December 22nd, 2010 Comments off

In 1967, the Washington Metropolitan Area Transit Authority was created under a 1966 interstate compact encompassing the District of Columbia and portions of the State of Maryland and Commonwealth of Virginia, for the purpose of planning, financing, constructing, and operating a comprehensive mass transit system for the Washington Metropolitan Region.  According to Article VI of the Compact the Board shall develop and adopt, and may from time to time review and revise, a mass transit plan for the immediate and long-range needs of the compact region.

An early plan of the Metrorail system, from the online exhibit, Building the Washington Metro.

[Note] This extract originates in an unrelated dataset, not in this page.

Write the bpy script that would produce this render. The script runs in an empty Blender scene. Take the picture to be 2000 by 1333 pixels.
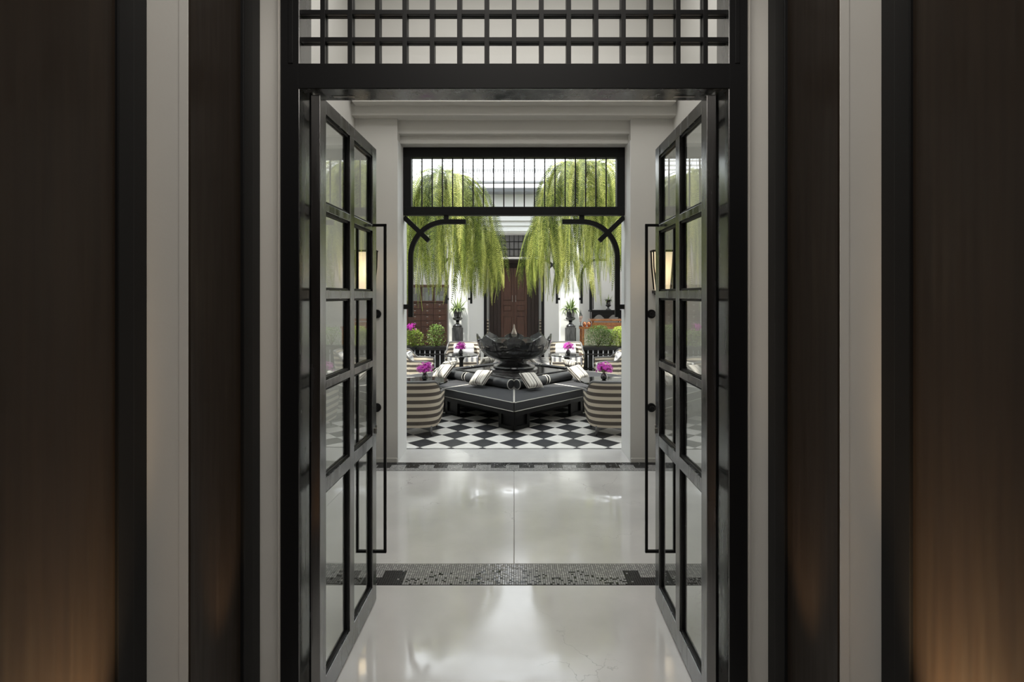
import bpy, bmesh, math, random
from mathutils import Vector, Matrix
random.seed(7)
PI = math.pi
S = bpy.context.scene
C = S.collection
# ------------------------------------------------------------------ camera, world, lights, exposure
F, HZ, CX, H = 1030.0, 577.0, 1004.0, 1.8      # focal length px, horizon row, centre column, eye height
cam_d = bpy.data.cameras.new('camera'); cam = bpy.data.objects.new('camera', cam_d); C.objects.link(cam)
cam.location = (0, 0, H); cam.rotation_euler = (PI/2, 0, 0)
cam_d.sensor_width = 36; cam_d.lens = F*36/2000
cam_d.shift_x = (1000-CX)/2000; cam_d.shift_y = (HZ-666.5)/2000
cam_d.clip_start = 0.05
S.camera = cam
W = bpy.data.worlds.new('world'); S.world = W; W.use_nodes = True
bgn = W.node_tree.nodes['Background']; bgn.inputs[0].default_value = (0.93, 0.97, 1.0, 1); bgn.inputs[1].default_value = 4.2
S.view_settings.view_transform = 'Standard'; S.view_settings.look = 'None'
S.view_settings.gamma = 1; S.view_settings.use_curve_mapping = False
S.view_settings.exposure = 0.0
def light(name, kind, loc, rot, energy, color=(1,1,1), **kw):
    d = bpy.data.lights.new(name, kind); d.energy = energy; d.color = color
    for k, v in kw.items(): setattr(d, k, v)
    o = bpy.data.objects.new(name, d); C.objects.link(o); o.location = loc; o.rotation_euler = rot
    return o
def aim(o, tgt):
    o.rotation_euler = (Vector(tgt)-o.location).to_track_quat('-Z', 'Y').to_euler()
sun = light('sun', 'SUN', (0,0,9), (0,0,0), 11.5, (1.0,0.95,0.85), angle=0.02); sun.rotation_euler = Vector((0.50,0.37,-1.0)).to_track_quat('-Z','Y').to_euler()
light('foyer_ceiling_lamp', 'AREA', (0,1.15,4.25), (0,0,0), 42, (1.0,0.95,0.88), shape='RECTANGLE', size=1.7, size_y=0.5)
light('foyer_fill_light', 'AREA', (0,-1.6,4.25), (0,0,0), 52, (1.0,0.94,0.86), shape='RECTANGLE', size=2.4, size_y=1.6)  # added fill for the white strips, unseen behind the camera
light('hall_fill_light', 'AREA', (0,3.9,5.15), (0,0,0), 66, (1.0,0.98,0.95), shape='RECTANGLE', size=2.6, size_y=1.8)  # added fill to brighten the hall wall, no fixture there
light('gallery_lamp', 'AREA', (0,14.4,4.2), (0,0,0), 90, (1.0,0.97,0.92), shape='RECTANGLE', size=7.5, size_y=1.4)
for sx, e, e2 in ((-1, 2.2, 0.5), (1, 3.6, 0.6)):
    l = light('uplight_and_glow_spot', 'SPOT', (sx*1.02,1.40,0.12), (0,0,0), e*75, (1.0,0.66,0.34), spot_size=math.radians(42), spot_blend=1.0, shadow_soft_size=0.03)
    aim(l, (sx*1.24,1.43,0.66))
    l = light('uplight_and_glow_spot', 'SPOT', (sx*0.92,1.93,0.30), (0,0,0), e2*40, (1.0,0.66,0.34), spot_size=math.radians(36), spot_blend=1.0, shadow_soft_size=0.04)  # added spot, imitates a faint lamp reflection on the inner panel
    aim(l, (sx*1.09,1.96,0.98))

# ------------------------------------------------------------------ materials
def mat(name, col, rough=0.5, metal=0.0, spec=0.5, coat=0.0, noise=None, rnoise=None, bump=None, trans=0.0):
    m = bpy.data.materials.new(name); m.use_nodes = True
    nt = m.node_tree; N = nt.nodes; L = nt.links; p = N['Principled BSDF']
    p.inputs['Base Color'].default_value = (*col, 1); p.inputs['Roughness'].default_value = rough
    p.inputs['Metallic'].default_value = metal; p.inputs['Specular IOR Level'].default_value = spec
    p.inputs['Coat Weight'].default_value = coat; p.inputs['Coat Roughness'].default_value = 0.08
    def nz(scale, detail=4, stretch=None):
        tc = N.new('ShaderNodeTexCoord'); n = N.new('ShaderNodeTexNoise'); n.inputs['Scale'].default_value = scale; n.inputs['Detail'].default_value = detail
        if stretch:
            mp = N.new('ShaderNodeMapping'); mp.inputs['Scale'].default_value = stretch; L.new(tc.outputs['Object'], mp.inputs[0]); L.new(mp.outputs[0], n.inputs[0])
        else: L.new(tc.outputs['Object'], n.inputs[0])
        return n
    if noise:   # (scale, colour2, stretch)
        n = nz(noise[0], 5, noise[2] if len(noise) > 2 else None)
        r = N.new('ShaderNodeValToRGB'); r.color_ramp.elements[0].position = 0.35; r.color_ramp.elements[1].position = 0.65
        r.color_ramp.elements[0].color = (*col,1); r.color_ramp.elements[1].color = (*noise[1],1)
        L.new(n.outputs[0], r.inputs[0]); L.new(r.outputs[0], p.inputs['Base Color'])
    if rnoise:  # (scale, lo, hi, stretch)
        n = nz(rnoise[0], 4, rnoise[3] if len(rnoise) > 3 else None)
        mr = N.new('ShaderNodeMapRange'); mr.inputs[1].default_value = 0.35; mr.inputs[2].default_value = 0.65; mr.inputs[3].default_value = rnoise[1]; mr.inputs[4].default_value = rnoise[2]
        L.new(n.outputs[0], mr.inputs[0]); L.new(mr.outputs[0], p.inputs['Roughness'])
    if bump:    # (scale, strength, dist, stretch)
        n = nz(bump[0], 5, bump[3] if len(bump) > 3 else None)
        b = N.new('ShaderNodeBump'); b.inputs['Strength'].default_value = bump[1]; b.inputs['Distance'].default_value = bump[2]
        L.new(n.outputs[0], b.inputs['Height']); L.new(b.outputs[0], p.inputs['Normal'])
    return m
def glass(name, tint=(0.93,0.95,0.94), ior=1.5):
    m = bpy.data.materials.new(name); m.use_nodes = True; nt = m.node_tree; N = nt.nodes; L = nt.links
    N.remove(N['Principled BSDF']); out = N['Material Output']
    t = N.new('ShaderNodeBsdfTransparent'); t.inputs[0].default_value = (*tint,1)
    g = N.new('ShaderNodeBsdfGlossy'); g.inputs['Roughness'].default_value = 0.0
    fr = N.new('ShaderNodeFresnel'); fr.inputs[0].default_value = ior
    mx = N.new('ShaderNodeMixShader'); ge = N.new('ShaderNodeNewGeometry'); iv = N.new('ShaderNodeMath'); iv.operation = 'SUBTRACT'; iv.inputs[0].default_value = 1; L.new(ge.outputs['Backfacing'], iv.inputs[1]); mu = N.new('ShaderNodeMath'); mu.operation = 'MULTIPLY'; L.new(fr.outputs[0], mu.inputs[0]); L.new(iv.outputs[0], mu.inputs[1]); L.new(mu.outputs[0], mx.inputs[0]); L.new(t.outputs[0], mx.inputs[1]); L.new(g.outputs[0], mx.inputs[2]); L.new(mx.outputs[0], out.inputs[0])
    return m
def leaf(name, c1, c2, tr=0.45, rough=0.4):
    m = bpy.data.materials.new(name); m.use_nodes = True; nt = m.node_tree; N = nt.nodes; L = nt.links
    p = N['Principled BSDF']; out = N['Material Output']; p.inputs['Roughness'].default_value = rough
    oi = N.new('ShaderNodeObjectInfo'); g = N.new('ShaderNodeNewGeometry'); ad = N.new('ShaderNodeMath'); ad.operation = 'ADD'
    ml = N.new('ShaderNodeMath'); ml.operation = 'MULTIPLY'; ml.inputs[1].default_value = 0.5
    L.new(oi.outputs['Random'], ad.inputs[0]); L.new(g.outputs['Random Per Island'], ad.inputs[1]); L.new(ad.outputs[0], ml.inputs[0])
    r = N.new('ShaderNodeValToRGB'); r.color_ramp.elements[0].color = (*c1,1); r.color_ramp.elements[1].color = (*c2,1)
    r.color_ramp.elements[0].position = 0.2; r.color_ramp.elements[1].position = 0.8
    L.new(ml.outputs[0], r.inputs[0]); L.new(r.outputs[0], p.inputs['Base Color'])
    t = N.new('ShaderNodeBsdfTranslucent'); mx = N.new('ShaderNodeMixShader'); mx.inputs[0].default_value = tr
    hs = N.new('ShaderNodeHueSaturation'); hs.inputs['Value'].default_value = 1.5; L.new(r.outputs[0], hs.inputs['Color']); L.new(hs.outputs[0], t.inputs[0])
    L.new(p.outputs[0], mx.inputs[1]); L.new(t.outputs[0], mx.inputs[2]); L.new(mx.outputs[0], out.inputs[0])
    return m
def stripe_mat(name, a, b, axis, period, duty=0.5, zig=0.0, zigp=0.02, extra=None, rough=0.8, off=0.0, coord='Object'):
    """woven stripes across one axis; zigzag edges; extra = second thinner stripe (colour, lo, hi)"""
    m = bpy.data.materials.new(name); m.use_nodes = True; nt = m.node_tree; N = nt.nodes; L = nt.links
    p = N['Principled BSDF']; p.inputs['Roughness'].default_value = rough; p.inputs['Specular IOR Level'].default_value = 0.25
    tc = N.new('ShaderNodeTexCoord'); sp = N.new('ShaderNodeSeparateXYZ'); L.new(tc.outputs['UV' if coord == 'UV' else 'Object'], sp.inputs[0])
    def mth(op, a0, b0=None):
        n = N.new('ShaderNodeMath'); n.operation = op
        for i, v in enumerate((a0, b0)):
            if v is None: continue
            if isinstance(v, (int, float)): n.inputs[i].default_value = v
            else: L.new(v, n.inputs[i])
        return n.outputs[0]
    v = sp.outputs[axis]
    if zig > 0:
        o = sp.outputs[0]
        tri = mth('PINGPONG', o, zigp/2)
        v = mth('ADD', v, mth('MULTIPLY', tri, zig/(zigp/2)))
    v = mth('ADD', v, off+50*period)
    f = mth('DIVIDE', mth('MODULO', v, period), period)
    k = mth('LESS_THAN', f, duty)
    mx = N.new('ShaderNodeMixRGB'); L.new(k, mx.inputs[0]); mx.inputs[1].default_value = (*b,1); mx.inputs[2].default_value = (*a,1)
    last = mx.outputs[0]
    for col, lo, hi in (extra or []):
        q = mth('MULTIPLY', mth('GREATER_THAN', f, lo), mth('LESS_THAN', f, hi))
        m2 = N.new('ShaderNodeMixRGB'); L.new(q, m2.inputs[0]); L.new(last, m2.inputs[1]); m2.inputs[2].default_value = (*col,1); last = m2.outputs[0]
    L.new(last, p.inputs['Base Color'])
    n = N.new('ShaderNodeTexNoise'); n.inputs['Scale'].default_value = 350; L.new(tc.outputs['Object'], n.inputs[0])
    bp = N.new('ShaderNodeBump'); bp.inputs['Strength'].default_value = 0.3; bp.inputs['Distance'].default_value = 0.003; L.new(n.outputs[0], bp.inputs['Height']); L.new(bp.outputs[0], p.inputs['Normal'])
    return m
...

The Compact guided the development of the original Adopted Regional System (ARS) in 1968, designed to serve the region as forecast for 1990.  Zachary M. Schrag, author of The Great Society Subway, hosts a website including maps and photos of the ARS, as well as an historical account of the building of Metrorail.  As planning and engineering continued over the next 20-plus years, the ARS was reviewed and revised, consistent with the Compact.  By the mid-1990s, planning had been completed for the ARS.  Metro began to look at transit needs beyond those for which the original system had been planned, and to look at a much larger region, as forecast for 2025.   Metro’s latest long-range system plan — the Transit Service Expansion Plan— was adopted in 1999.